With a flywheel for energy storage, the standby energy source capacity (read as generator set) should be increased so it can both supply the critical load and quickly recharge the flywheel. With only a few seconds of energy storage autonomy, the flywheel is depleted after one discharge, leaving the critical load at risk until the flywheel is recharged. Not so with a storage battery after a short discharge.
Dr Ian Bitterlin: I totally agree there is more than enough space in the market for both solutions, but my criteria isn’t based only on autonomy.
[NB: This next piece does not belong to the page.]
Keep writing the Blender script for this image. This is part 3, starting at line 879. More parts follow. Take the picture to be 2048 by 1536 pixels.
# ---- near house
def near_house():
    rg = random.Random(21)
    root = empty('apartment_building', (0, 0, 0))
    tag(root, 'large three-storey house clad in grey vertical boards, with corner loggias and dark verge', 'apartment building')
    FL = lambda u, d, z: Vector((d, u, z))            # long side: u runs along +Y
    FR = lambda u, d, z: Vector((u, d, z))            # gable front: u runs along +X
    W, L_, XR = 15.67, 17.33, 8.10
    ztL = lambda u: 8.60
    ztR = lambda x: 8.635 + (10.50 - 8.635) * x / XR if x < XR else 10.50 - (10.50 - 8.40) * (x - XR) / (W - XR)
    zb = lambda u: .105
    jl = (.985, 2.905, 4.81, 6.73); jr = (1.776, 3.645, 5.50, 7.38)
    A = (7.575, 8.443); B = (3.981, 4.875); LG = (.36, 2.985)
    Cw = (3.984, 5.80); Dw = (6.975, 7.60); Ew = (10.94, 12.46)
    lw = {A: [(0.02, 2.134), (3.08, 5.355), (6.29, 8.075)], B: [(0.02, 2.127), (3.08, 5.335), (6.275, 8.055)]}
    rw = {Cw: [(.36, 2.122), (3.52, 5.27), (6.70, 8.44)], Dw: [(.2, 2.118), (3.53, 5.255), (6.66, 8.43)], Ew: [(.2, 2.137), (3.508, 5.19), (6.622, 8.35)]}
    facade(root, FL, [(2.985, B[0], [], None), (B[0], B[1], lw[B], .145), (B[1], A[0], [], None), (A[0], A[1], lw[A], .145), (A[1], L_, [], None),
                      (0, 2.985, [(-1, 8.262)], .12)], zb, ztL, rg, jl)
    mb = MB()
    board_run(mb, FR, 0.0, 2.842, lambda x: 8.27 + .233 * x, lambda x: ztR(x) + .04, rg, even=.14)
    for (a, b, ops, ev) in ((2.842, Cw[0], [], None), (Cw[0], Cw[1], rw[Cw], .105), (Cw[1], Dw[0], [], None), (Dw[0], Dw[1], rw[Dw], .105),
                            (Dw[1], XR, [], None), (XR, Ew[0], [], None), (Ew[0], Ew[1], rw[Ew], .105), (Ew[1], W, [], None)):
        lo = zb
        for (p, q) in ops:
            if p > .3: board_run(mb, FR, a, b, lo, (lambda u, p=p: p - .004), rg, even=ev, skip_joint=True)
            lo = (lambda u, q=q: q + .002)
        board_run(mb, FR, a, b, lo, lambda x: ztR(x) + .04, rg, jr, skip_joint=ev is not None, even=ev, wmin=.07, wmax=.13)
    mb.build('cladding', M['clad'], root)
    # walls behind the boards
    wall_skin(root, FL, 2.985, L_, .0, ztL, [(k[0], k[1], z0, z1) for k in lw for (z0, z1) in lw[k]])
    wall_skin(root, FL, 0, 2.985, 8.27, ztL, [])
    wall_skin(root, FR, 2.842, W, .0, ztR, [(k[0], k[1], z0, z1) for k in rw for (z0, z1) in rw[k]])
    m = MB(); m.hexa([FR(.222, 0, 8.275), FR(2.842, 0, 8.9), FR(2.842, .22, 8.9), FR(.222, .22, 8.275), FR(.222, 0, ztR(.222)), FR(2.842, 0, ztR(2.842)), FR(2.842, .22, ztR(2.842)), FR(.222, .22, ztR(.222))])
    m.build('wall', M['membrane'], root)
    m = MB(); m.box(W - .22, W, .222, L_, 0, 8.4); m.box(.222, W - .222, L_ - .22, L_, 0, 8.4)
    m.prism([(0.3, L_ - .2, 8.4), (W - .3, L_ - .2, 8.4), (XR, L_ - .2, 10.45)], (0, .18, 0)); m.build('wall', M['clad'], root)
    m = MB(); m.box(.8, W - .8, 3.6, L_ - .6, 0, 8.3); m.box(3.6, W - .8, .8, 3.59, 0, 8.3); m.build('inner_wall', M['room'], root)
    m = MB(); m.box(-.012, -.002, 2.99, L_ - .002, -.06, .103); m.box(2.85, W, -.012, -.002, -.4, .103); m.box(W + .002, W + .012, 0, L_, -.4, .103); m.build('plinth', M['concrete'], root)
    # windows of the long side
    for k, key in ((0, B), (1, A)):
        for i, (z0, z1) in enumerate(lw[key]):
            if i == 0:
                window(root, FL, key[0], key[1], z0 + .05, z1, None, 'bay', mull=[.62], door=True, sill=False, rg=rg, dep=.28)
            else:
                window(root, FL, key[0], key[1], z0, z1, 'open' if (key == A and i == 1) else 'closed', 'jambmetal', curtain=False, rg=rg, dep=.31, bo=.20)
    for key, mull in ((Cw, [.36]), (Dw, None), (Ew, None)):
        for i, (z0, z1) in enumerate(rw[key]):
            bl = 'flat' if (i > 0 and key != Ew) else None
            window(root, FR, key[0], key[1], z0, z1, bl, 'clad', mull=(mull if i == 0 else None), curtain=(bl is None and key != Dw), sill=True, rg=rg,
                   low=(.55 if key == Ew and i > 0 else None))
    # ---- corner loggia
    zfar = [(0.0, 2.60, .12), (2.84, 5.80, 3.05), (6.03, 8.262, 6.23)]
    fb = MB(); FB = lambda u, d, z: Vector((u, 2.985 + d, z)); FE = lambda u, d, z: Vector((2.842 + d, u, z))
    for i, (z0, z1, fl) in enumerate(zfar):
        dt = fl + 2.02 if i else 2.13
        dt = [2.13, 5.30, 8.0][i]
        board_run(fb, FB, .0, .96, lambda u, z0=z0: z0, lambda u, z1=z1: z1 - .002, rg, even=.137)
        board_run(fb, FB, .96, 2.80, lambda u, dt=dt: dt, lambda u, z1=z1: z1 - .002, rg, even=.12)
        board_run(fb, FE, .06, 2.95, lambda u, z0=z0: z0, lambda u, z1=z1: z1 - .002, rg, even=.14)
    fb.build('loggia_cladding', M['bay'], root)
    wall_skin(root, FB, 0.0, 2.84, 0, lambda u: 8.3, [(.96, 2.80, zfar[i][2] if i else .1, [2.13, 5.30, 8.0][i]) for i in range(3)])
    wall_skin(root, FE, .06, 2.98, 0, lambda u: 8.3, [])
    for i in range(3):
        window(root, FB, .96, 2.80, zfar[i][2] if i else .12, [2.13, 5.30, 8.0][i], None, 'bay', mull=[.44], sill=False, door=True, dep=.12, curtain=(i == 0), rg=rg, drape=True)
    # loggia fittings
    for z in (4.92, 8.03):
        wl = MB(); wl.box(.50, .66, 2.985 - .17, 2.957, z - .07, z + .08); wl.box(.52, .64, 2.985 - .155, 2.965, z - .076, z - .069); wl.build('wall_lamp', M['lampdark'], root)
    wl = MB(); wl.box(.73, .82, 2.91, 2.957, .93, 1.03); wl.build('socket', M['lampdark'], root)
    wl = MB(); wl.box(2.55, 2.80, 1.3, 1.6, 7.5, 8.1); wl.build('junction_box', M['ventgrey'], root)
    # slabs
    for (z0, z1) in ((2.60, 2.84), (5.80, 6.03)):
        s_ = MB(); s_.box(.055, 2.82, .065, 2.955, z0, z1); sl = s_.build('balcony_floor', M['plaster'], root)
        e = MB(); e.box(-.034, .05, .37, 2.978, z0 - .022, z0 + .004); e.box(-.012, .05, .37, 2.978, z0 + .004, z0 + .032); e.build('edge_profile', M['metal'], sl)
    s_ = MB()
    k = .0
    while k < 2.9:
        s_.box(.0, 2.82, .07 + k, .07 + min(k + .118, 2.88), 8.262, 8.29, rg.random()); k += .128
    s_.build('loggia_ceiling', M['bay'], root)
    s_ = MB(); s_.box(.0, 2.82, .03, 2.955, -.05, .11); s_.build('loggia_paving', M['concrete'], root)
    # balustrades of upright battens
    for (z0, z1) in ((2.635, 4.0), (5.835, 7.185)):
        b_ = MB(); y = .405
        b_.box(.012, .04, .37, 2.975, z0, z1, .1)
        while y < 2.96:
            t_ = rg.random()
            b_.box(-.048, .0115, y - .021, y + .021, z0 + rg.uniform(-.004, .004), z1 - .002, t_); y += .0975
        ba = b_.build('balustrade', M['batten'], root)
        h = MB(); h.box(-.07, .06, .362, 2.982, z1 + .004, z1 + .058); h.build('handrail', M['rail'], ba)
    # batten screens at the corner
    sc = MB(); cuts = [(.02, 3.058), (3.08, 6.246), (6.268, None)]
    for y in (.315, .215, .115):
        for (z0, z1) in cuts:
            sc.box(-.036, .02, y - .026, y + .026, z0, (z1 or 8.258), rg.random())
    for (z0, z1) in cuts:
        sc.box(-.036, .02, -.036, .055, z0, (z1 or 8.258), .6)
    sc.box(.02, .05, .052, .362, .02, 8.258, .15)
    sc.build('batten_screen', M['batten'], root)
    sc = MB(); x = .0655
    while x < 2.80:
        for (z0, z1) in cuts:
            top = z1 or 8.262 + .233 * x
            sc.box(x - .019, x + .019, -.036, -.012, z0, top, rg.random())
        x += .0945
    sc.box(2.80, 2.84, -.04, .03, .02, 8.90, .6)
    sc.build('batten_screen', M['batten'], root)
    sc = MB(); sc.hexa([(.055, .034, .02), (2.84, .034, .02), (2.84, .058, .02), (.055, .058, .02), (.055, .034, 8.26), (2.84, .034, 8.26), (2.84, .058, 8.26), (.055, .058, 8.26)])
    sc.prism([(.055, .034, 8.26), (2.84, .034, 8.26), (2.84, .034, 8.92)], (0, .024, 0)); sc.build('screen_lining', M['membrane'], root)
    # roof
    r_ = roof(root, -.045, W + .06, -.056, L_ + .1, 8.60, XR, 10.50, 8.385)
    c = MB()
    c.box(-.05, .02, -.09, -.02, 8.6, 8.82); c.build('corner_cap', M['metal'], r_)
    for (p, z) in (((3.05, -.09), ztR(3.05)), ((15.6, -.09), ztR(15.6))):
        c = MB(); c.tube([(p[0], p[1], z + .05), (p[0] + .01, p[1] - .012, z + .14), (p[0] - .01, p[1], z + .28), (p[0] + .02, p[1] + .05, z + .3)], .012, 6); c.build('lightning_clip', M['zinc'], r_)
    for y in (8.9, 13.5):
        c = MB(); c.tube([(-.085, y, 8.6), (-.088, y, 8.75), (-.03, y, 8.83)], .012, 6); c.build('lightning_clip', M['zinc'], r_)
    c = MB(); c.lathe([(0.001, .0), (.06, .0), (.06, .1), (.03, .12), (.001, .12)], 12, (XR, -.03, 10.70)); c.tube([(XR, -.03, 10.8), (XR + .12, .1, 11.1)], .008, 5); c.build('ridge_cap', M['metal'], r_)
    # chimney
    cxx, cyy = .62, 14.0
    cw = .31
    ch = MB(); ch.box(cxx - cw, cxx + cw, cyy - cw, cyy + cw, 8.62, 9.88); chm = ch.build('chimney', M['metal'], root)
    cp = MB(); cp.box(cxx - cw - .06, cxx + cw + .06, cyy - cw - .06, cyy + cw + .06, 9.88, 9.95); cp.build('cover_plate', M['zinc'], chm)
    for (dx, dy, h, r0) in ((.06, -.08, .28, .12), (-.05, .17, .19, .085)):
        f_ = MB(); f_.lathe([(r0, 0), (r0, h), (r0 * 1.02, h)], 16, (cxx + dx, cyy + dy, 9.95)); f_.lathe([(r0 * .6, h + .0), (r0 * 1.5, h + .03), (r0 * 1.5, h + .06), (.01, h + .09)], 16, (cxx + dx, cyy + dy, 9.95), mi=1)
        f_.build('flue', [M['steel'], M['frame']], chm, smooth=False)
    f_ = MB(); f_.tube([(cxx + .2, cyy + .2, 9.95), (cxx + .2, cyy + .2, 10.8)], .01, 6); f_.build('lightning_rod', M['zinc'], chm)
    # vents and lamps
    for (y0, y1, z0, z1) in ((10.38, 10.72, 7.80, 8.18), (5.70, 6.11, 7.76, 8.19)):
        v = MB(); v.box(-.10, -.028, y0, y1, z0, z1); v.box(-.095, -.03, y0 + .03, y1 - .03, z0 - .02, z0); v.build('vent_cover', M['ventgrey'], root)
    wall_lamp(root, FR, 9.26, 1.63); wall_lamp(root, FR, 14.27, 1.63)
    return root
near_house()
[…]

My surprise was the 451 Group came to the conclusion that autonomy would get shorter, even though batteries are cheaper and give you more time.
Chris Johnston: The requirement for autonomy may be lower, but how to achieve it is solution-dependent. Fourteen-second autonomy with a flywheel assumes that standby power is available in 10 seconds or less. If it is, then all well and good; if it isn’t, you’ve lost the critical load. There is no margin for cycle-cranking an engine if it doesn’t catch in the first attempt.
Seven-plus minutes with a storage battery lets you cycle-crank an engine to the limit. This battery autonomy could be reduced if battery chemistry was improved to lessen the voltage drop immediately after the discharge begins. I sleep better at night if clients have well-maintained and managed storage batteries.
Keith Klesner, Principal, Uptime Institute: The report is meant to highlight trends in the ever-changing IT industry. I share your view that many data center owners have an aversion to the short ride-through times of typical flywheel deployments. The choice comes down to, as Chris noted, helping the owner and/or operator sleep well at night. Deployments of flywheel energy storage in EMEA may be limited, but I do find a significant usage of DRUPS (diesel rotary uninterruptible power supply), which many operators have found to be acceptable.
Technologies in the data center are evolving. Convention is being rethought as leaders push the envelope with data center designs. UPSs, and their deployment methods are prime candidates for significant disruption that has, in many ways, already started.